Romania and the Ursu case: nothing learned from the past?
Romania's Supreme Court has acquitted two former officers of the Securitate secret police accused of involvement in the murder of the regime critic Gheorghe Ursu in pre-trial detention in 1985. The Institute for the Investigation of Communist Crimes (IICCMER) has reacted with consternation. Commentators also have little understanding for the verdict and the reasoning behind it.
Terrifying continuity
The acquittal of the two former Securitate officers shows a lack of historical awareness, writes constitutional lawyer Ioan Stanomir in Contributors:
“The judges in 2023 are carrying forward the reasoning of the judges who were responsible for the legal murder of that time. ... The engineer Ursu has been sentenced a second time by the Romanian state. The continuity is terrible and disturbing. ... The Supreme Court ruling is a litmus paper: it reveals the complicity at work in the Romanian state. The acquittal of the torturers is the expression of a moral choice. Today's Romania has chosen between the victims and the perpetrators of communist repression, and stands in solidarity with the state that ruled illegitimately and criminally for half a century.”
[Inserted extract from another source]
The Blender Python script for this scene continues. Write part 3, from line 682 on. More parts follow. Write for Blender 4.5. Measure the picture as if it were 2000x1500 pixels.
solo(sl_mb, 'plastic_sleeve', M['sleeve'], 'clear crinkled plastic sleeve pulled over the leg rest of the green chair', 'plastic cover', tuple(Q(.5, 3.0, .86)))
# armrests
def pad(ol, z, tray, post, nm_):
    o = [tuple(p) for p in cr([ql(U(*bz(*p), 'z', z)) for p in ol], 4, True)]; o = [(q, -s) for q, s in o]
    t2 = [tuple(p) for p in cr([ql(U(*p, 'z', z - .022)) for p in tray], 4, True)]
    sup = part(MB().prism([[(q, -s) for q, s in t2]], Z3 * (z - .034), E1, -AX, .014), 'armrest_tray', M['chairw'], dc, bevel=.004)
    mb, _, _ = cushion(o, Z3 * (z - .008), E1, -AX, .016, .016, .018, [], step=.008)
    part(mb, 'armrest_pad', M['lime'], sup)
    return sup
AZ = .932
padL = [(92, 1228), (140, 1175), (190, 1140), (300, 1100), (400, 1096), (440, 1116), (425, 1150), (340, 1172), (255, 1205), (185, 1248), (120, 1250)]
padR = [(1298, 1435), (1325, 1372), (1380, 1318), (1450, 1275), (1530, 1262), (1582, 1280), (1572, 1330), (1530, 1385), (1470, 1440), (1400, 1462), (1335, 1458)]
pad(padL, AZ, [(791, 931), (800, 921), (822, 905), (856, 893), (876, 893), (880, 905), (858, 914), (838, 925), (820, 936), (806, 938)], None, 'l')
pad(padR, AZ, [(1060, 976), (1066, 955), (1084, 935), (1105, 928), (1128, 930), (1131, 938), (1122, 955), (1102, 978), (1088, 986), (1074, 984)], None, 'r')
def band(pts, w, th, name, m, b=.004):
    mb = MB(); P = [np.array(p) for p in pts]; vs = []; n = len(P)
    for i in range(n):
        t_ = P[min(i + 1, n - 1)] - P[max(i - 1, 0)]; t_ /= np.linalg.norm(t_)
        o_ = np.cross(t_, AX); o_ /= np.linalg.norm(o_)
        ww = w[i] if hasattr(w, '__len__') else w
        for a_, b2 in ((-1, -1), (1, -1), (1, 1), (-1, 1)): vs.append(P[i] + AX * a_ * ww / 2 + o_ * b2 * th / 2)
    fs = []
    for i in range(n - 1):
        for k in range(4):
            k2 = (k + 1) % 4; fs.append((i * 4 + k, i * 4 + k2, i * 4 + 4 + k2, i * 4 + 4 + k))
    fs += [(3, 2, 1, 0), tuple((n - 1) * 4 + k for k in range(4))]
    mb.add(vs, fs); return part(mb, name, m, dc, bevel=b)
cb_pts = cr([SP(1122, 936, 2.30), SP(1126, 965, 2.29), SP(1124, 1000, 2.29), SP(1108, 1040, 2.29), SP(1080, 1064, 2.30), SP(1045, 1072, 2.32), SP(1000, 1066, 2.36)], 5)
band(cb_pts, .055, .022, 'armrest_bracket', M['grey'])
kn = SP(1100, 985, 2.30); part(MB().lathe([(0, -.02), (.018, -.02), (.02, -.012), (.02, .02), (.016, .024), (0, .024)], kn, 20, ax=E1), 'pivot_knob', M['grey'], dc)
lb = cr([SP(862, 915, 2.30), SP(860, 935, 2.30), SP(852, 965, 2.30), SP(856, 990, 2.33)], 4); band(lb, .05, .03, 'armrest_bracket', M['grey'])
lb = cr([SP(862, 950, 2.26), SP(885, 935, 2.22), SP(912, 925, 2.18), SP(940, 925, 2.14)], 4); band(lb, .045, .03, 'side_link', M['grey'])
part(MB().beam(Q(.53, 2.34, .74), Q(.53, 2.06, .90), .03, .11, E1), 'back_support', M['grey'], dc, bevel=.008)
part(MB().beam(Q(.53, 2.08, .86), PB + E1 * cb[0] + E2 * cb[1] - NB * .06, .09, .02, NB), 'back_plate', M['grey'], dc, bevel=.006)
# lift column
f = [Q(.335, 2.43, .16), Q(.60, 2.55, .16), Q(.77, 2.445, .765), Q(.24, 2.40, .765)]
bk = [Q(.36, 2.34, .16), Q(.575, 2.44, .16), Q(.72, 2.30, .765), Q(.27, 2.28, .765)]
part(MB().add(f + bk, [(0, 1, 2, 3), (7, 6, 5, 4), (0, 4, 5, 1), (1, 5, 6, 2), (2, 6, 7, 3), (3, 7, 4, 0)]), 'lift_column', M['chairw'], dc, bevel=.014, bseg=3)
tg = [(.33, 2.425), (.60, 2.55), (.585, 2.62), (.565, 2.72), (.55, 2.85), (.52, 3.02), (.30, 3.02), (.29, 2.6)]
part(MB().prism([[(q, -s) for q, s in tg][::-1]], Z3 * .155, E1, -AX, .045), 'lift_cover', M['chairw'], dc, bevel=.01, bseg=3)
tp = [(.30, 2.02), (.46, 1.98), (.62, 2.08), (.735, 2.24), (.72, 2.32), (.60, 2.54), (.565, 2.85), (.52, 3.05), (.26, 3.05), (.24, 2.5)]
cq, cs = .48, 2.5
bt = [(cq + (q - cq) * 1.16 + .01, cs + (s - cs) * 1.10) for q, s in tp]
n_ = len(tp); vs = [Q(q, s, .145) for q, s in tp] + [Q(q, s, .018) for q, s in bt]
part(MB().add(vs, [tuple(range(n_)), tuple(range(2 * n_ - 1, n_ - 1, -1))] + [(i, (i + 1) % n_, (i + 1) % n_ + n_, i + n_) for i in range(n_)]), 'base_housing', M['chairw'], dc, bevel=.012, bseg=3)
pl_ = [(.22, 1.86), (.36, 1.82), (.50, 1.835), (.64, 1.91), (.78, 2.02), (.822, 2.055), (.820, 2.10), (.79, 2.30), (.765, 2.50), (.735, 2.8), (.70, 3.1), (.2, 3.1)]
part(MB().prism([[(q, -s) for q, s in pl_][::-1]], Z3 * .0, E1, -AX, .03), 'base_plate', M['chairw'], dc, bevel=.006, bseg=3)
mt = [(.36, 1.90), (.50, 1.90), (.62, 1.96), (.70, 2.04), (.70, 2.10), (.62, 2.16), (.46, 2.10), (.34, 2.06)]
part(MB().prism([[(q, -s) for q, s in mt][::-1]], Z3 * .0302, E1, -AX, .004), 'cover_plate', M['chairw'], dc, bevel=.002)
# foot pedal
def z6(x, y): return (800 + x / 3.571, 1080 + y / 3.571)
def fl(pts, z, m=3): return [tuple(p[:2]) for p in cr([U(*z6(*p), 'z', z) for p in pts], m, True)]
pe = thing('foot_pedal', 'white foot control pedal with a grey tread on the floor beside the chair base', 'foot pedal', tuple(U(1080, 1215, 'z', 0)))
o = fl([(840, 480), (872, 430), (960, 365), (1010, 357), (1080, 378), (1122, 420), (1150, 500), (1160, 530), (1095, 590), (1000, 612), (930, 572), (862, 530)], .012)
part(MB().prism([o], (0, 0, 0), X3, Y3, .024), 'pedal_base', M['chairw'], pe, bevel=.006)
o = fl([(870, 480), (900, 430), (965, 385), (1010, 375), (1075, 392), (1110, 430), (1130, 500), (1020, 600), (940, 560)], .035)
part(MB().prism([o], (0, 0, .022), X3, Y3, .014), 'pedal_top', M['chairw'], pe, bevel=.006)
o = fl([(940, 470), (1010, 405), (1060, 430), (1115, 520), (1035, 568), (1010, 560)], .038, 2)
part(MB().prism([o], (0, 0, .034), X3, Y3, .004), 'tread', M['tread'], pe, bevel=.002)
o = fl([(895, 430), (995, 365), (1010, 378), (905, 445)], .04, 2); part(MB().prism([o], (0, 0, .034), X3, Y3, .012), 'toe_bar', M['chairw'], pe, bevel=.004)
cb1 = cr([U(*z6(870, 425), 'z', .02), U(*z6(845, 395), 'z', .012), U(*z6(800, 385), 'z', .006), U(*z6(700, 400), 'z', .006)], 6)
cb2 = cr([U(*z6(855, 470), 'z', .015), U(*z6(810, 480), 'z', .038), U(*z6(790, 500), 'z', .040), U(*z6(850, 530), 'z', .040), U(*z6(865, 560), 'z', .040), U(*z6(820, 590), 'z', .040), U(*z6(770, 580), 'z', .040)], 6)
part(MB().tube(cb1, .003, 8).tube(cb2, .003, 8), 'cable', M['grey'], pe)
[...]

Negligent ignorance at the very least
In their ruling the judges essentially state that in 1985 the Securitate was no longer systematically persecuting dissidents. Radio Europa Liberă is deeply shocked:
“Their reasoning shows that they have very little understanding of the communist system and the repressive means with which the Securitate and the regime kept the population in check. Control based on fear and the violation of all individual rights, which were nevertheless enshrined in law and the constitution. How can this be explained: ignorance, intent, internalisation of the propaganda of before and after the fall of communism? The judges could have learned about the crimes of communism from a great many sources.”